My Ultimate Evildoer


            Whether it’s a romance novel or a thriller, there’s always one particular character that you’d like to see boiled in oil. After all, these characters leave an indelible impression on the reader just as much as the hero. And when you create such an evildoer that the reader would like to personally reach into the book and strangle, then you have accomplished what you had set out to do as a writer. In this piece, I’d like to discuss the villainess of my soon-to-be released romance novel THE DIAMOND MAN. Don’t worry, ladies. I have plans for a male rogue in my next romance book! Both genders deserve equal time.

            Her name is Maureen Bell. She’s 46 and is three years removed from divorcing the hero, Jim Monahan. Four years earlier Maureen ran into an old flame, Harley Bell, from college, who made it big as an investment banker with a prominent Philadelphia financial firm. They had an affair that night and Maureen became pregnant as a result, thus forcing Jim to cut his ties with her. She since married Harley after their son was born.

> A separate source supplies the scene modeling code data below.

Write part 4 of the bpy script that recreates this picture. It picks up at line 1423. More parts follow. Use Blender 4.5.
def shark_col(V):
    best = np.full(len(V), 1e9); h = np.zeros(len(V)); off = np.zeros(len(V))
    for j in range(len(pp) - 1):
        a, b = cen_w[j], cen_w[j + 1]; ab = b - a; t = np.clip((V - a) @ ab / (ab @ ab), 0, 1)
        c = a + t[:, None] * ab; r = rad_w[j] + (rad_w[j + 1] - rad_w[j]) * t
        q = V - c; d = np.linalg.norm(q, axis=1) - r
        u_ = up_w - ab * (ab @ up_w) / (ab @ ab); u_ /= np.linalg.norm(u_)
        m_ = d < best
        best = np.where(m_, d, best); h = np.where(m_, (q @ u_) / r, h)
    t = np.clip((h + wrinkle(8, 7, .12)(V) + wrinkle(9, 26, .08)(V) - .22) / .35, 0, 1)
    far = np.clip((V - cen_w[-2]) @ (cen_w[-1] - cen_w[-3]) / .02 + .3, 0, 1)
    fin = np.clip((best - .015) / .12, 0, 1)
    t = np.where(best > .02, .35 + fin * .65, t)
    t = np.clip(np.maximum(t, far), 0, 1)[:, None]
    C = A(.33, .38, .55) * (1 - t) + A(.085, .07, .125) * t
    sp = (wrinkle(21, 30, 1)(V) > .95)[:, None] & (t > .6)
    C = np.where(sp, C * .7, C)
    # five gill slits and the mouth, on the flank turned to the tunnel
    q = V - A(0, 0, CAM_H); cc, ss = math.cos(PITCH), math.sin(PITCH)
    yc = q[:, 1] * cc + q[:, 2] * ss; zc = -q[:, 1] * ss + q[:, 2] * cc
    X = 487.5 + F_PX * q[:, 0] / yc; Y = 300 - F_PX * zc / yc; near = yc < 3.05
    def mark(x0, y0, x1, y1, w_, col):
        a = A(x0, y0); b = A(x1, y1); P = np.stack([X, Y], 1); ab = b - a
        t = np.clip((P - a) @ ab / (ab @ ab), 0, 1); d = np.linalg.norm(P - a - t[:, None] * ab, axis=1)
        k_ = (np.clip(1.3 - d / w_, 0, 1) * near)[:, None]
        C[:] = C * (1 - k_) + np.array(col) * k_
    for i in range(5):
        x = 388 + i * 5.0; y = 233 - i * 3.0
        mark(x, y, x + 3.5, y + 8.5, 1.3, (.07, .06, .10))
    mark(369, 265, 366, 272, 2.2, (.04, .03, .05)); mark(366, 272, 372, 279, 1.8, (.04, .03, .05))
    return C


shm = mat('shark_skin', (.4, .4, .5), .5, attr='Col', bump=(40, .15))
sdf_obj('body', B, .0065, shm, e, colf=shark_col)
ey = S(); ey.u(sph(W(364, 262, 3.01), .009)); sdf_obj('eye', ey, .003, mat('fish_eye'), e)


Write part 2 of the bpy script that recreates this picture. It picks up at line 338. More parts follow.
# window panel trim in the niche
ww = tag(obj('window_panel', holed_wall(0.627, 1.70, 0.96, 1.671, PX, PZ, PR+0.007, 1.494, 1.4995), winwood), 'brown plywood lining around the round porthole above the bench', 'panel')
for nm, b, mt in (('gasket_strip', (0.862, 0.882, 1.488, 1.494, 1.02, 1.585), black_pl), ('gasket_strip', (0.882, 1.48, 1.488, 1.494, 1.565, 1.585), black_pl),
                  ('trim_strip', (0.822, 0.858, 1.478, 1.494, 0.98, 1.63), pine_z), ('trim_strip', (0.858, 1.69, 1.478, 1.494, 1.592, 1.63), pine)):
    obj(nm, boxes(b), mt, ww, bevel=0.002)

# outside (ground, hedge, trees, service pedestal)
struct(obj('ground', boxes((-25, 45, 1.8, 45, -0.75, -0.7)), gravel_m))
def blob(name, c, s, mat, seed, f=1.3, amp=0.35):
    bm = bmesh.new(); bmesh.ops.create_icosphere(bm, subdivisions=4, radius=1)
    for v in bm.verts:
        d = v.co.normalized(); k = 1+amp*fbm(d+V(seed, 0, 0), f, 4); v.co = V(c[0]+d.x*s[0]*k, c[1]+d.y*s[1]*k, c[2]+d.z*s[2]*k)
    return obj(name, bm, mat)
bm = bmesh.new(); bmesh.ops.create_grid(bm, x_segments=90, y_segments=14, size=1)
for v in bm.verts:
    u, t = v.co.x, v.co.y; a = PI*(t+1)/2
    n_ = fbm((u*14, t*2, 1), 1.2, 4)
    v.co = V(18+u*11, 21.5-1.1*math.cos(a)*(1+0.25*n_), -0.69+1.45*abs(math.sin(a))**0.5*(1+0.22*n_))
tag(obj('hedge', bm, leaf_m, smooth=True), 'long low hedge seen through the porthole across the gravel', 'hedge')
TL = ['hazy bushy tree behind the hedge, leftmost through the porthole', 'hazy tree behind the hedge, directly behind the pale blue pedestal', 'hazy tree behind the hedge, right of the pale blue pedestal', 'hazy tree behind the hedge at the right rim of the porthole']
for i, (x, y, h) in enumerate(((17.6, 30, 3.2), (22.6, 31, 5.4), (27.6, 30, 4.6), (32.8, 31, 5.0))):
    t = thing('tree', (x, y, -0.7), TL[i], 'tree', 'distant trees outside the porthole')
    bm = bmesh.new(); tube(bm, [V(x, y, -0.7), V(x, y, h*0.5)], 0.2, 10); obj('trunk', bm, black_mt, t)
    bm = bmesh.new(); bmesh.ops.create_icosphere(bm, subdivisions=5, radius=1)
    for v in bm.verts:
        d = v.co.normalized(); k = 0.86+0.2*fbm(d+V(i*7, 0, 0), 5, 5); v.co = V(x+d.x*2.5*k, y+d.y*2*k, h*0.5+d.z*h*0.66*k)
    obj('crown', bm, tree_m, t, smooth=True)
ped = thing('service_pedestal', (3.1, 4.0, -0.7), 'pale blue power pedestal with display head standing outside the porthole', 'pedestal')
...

            Since her association with Harley and the wealth he possessed, Maureen became a snooty and arrogant person, who often chastised Jim and looked down at him. Her treatment of Jim, a generally easy-going sort, was uncalled for. She would always make things difficult for Jim to see the one child they had together, their 15-year-old daughter Madison. And if that wasn’t all, Maureen puts down the heroine Anne Finley, Jim’s new love in his life. Maureen treats Anne with equal venom, referring to her by a number of colorful terms. And none of which are true, for Anne is the kind and loving person any respectable man would love as his wife or girlfriend, and any decent woman would appreciate as a true friend.

            In creating Maureen, I wanted to depict a person so cold and irreverent that it’s difficult not to hate her. The animosity towards Jim is one thing, given their divorce. But then she attacks a sweet person like Anne, someone she hardly knows. And everyone connected with Jim despises Maureen with equal passion. Even her own daughter Madison wants to run away from her. And the only conclusion for the readers is that they, too, will love to condemn Maureen. As a writer, you can’t ask for anything more.